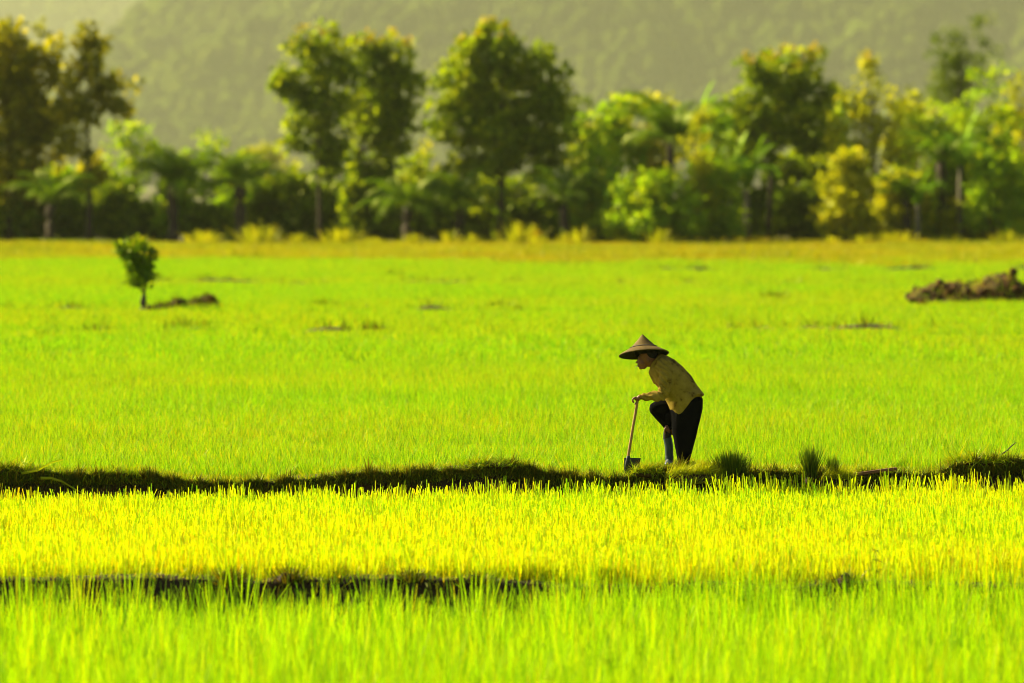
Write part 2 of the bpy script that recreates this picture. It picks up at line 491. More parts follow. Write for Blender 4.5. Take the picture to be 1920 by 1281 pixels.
def put_rice(name, label, protos, pts, seed, smin=0.9, smax=1.1):
    r = np.random.default_rng(seed)
    n = len(pts)
    o = scatter(name, protos, pts, r.integers(0, 4, n) * math.pi / 2 + r.normal(0, 0.06, n), r.integers(0, len(protos), n),
                np.ones(n) * 1.03, r.uniform(smin, smax, n) * (1 + (0.35 if seed > 2 else 0.0) * fbm(np.asarray(pts) * np.array([1, .5, 0]), 3.5, 3, seed)))
    tag(o, label, 'rice', kind='stuff')
    return o

# front paddy: lush green, nearest the camera
def lowy(x): return float(low_dike_y(np.array([x]))[0])
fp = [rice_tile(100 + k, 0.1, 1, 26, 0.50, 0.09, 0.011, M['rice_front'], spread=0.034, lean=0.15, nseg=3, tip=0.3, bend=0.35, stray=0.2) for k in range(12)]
def front_points():
    r = np.random.default_rng(15)
    gx, gy = np.meshgrid(np.arange(-7.6, 7.6, 0.15), np.arange(40.8, 52.8, 0.155))
    x = gx.ravel() + r.normal(0, 0.04, gx.size); y = gy.ravel() + r.normal(0, 0.045, gx.size)
    gap = low_dike_y(x) - y
    left = 1 - np.clip((x + 0.6) / 2.8, 0, 1)                # the paddy is thinly planted towards its left end
    thin = (0.34 + 0.66 * left) * np.clip(1 - gap / 5.5, 0, 1)
    patch = np.maximum(0, fbm(np.stack([x, y * .6, x * 0], 1), 0.36, 2, 4))
    keep = (gap > 0.08) & (np.abs(x) < half_w(y) + 0.5) & (r.uniform(0, 1, x.size) < 1 - 0.55 * thin - 3.6 * patch * (0.25 + thin))
    x, y, gap, left = x[keep], y[keep], gap[keep], left[keep]
    S = r.uniform(0.8, 1.22, x.size) * (1 + (0.17 - 0.25 * left) * np.clip(1 - gap / 3, 0, 1))
    tall = r.uniform(0, 1, x.size) < 0.38 * left * np.clip(1 - gap / 2.5, 0, 1)
    S = np.where(tall, S * r.uniform(1.2, 1.5, x.size), S)
    return np.stack([x, y, np.full_like(x, Z_FRONT)], 1), S
pts, S_ = front_points()
r_ = np.random.default_rng(16)
o = scatter('front_rice', fp, pts, r_.uniform(0, 6.28, len(pts)), r_.integers(0, 12, len(pts)), np.ones(len(pts)), S_)
tag(o, 'lush green rice growing in the nearest paddy', 'rice', kind='stuff')
# middle paddy: tall yellow seedlings with clipped tops
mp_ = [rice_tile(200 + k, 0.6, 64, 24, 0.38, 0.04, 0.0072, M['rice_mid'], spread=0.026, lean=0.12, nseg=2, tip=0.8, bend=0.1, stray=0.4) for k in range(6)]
pts = tile_points(rng, half_w, 52.2, 65.6, 0.6, Z_MID, ymin_fn=lambda x: lowy(x) + 0.2, ymax_fn=lambda x: float(dike_y(x)) - 0.5)
put_rice('yellow_rice', 'dense yellow rice seedlings in front of the tall dike', mp_, pts, 2, 0.93, 1.07)
# ragged rows of clumps that fill each paddy up to its dikes
def clump_rows(name, label, protos, spec, seed):
    rr = np.random.default_rng(seed)
    P, S = [], []
    for x in np.arange(-9.0, 9.0, spec['step']):
        for off in spec['offs']:
            if rr.uniform() < spec['keep'](x, off):
                P.append((x + rr.normal(0, spec['step'] * .35), spec['yf'](x) + off + rr.normal(0, 0.04), spec['z']))
                S.append(rr.uniform(*spec['h']) * spec['hx'](x))
    n = len(P)
    o = scatter(name, protos, np.array(P), rr.uniform(0, 6.28, n), rr.integers(0, len(protos), n), np.ones(n), np.array(S))
    tag(o, label, 'rice', kind='stuff')
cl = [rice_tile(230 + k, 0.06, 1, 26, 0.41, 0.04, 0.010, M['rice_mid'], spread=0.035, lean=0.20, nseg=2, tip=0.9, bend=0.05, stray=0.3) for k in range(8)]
clump_rows('yellow_rice_clump_row', 'ragged last rows of yellow rice clumps along the tall dike', cl,
           dict(step=0.15, offs=(-0.42, -0.54, -0.66, -0.78, -0.9), keep=lambda x, o: (0.28 if o > -.5 else 0.5 if o > -.6 else 0.95), yf=lambda x: float(dike_y(x)), z=Z_MID, h=(0.78, 1.28), hx=lambda x: 0.90 + 0.016 * (x + 6)), 77)
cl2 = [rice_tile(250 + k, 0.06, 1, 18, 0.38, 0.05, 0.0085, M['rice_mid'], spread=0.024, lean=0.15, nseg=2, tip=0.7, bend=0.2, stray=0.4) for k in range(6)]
clump_rows('yellow_rice_front_row', 'near edge of the yellow rice behind the low dike', cl2,
           dict(step=0.08, offs=(0.16, 0.24, 0.32, 0.40, 0.5, 0.6, 0.7, 0.8), keep=lambda x, o: 0.75 if o > .2 else 0.4, yf=lowy, z=Z_MID, h=(0.75, 1.1), hx=lambda x: 1.0), 78)
# the wide field behind the dike: short young rice
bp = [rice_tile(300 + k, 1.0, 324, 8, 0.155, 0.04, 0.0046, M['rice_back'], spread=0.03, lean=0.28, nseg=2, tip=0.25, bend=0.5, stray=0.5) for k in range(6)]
pts1 = tile_points(rng, half_w, 64.0, 104.0, 1.0, Z_BACK, ymin_fn=lambda x: float(dike_y(x)) + 0.35)
put_rice('young_rice', 'short bright green rice in the wide field behind the farmer', bp, pts1, 3)
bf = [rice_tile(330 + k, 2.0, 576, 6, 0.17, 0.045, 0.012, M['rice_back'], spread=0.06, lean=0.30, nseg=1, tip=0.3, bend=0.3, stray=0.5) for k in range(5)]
pts2 = tile_points(rng, half_w, 104.0, FIELD_END + 26, 2.0, Z_BACK)
pts2 = pts2[pts2[:, 1] < FIELD_END + 14 * fbm1(pts2[:, 0], 9.0, 55) + rng.uniform(-2, 10, len(pts2))]
put_rice('far_young_rice', 'short bright green rice in the far half of the field', bf, pts2, 4, 0.85, 1.15)

# ------------------------------------------------------------------ grass on the dikes
def dike_grass(name, label, yf, zf, n, seed, x0, x1, wid, front, hmu, mat, wd=0.010, ln=0.6):
    r = np.random.default_rng(seed)
    x = r.uniform(x0, x1, n)
    u = r.beta(1.1, 1.6, n)
    keep = (fbm(np.stack([x, u * wid, x * 0], 1), 0.5, 3, seed) + 0.62 + 0.25 * (u < 0.2)) > r.uniform(0, 0.9, n)
    x, u = x[keep], u[keep]
    n = len(x)
    y = yf(x) - front + u * (wid + front)
    z = zf(x) - 0.02 - np.clip((front - u * (wid + front)) / max(front, 1e-3), 0, 1) * 0.10
    h = np.clip(r.normal(hmu, hmu * 0.35, n), hmu * 0.3, hmu * 2.2)
    lean = np.abs(r.normal(ln, 0.35, n))
    V = blades(r, np.stack([x, y], 1), h, r.normal(wd, wd * .25, n).clip(0.004), lean, bend=0.6, nseg=2, tip=0.2, z0=z)
    me = mesh_np(name, V[0], V[1], attrs={'t': V[2], 'rnd': V[3]})
    me.materials.append(mat)
    o = link(name, me)
    tag(o, label, 'grass', kind='stuff')

dike_grass('dike_grass', 'matted creeping grass along the top of the tall dike', dike_y, dike_z, 120000, 61, -9.3, 9.3, 0.8, 0.06, 0.075, M['dike_grass'])
dike_grass('low_dike_grass', 'matted grass along the low dike behind the front rice', low_dike_y, low_dike_z, 16000, 62, -8, 8, 0.5, 0.0, 0.09, M['dike_grass'])

def dike_fringe(name, label, n, seed, mat):
    # dense short weeds on the brow and the upper face of the tall dike
    r = np.random.default_rng(seed)
    x = r.uniform(-9.3, 9.3, n)
    keep = (x < 2.4) | (r.uniform(0, 1, n) < 0.4) | (x > 5.0)
    x = x[keep]; n = len(x)
    dn = np.abs(r.normal(0, 0.055, n)) * (1.1 + fbm1(x, 0.6, seed))
    clump = 1 + 1.1 * fbm1(x, 0.10, seed + 3)
    h = np.clip(r.normal(0.05, 0.025, n), .015, .15) * np.clip(clump ** 2, .3, 2.6)
    y = dike_y(x) - dn * 0.45 - 0.015
    z = dike_z(x) - dn - 0.01
    V = blades(r, np.stack([x, y], 1), h, r.normal(0.009, 0.002, n).clip(.004), np.abs(r.normal(.45, .3, n)), bend=.4, nseg=2, tip=.25, z0=z)
    me = mesh_np(name, V[0], V[1], attrs={'t': V[2], 'rnd': V[3]}); me.materials.append(mat)
    tag(link(name, me), label, 'weeds', kind='stuff')
dike_fringe('dike_weeds', 'dark short weeds fringing the brow of the tall dike', 60000, 65, M['weed'])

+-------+

Return every line containing "that".

Write part 2 of the bpy script that recreates this picture. It picks up at line 491. More parts follow. Write for Blender 4.5. Take the picture to be 1920 by 1281 pixels.
# ragged rows of clumps that fill each paddy up to its dikes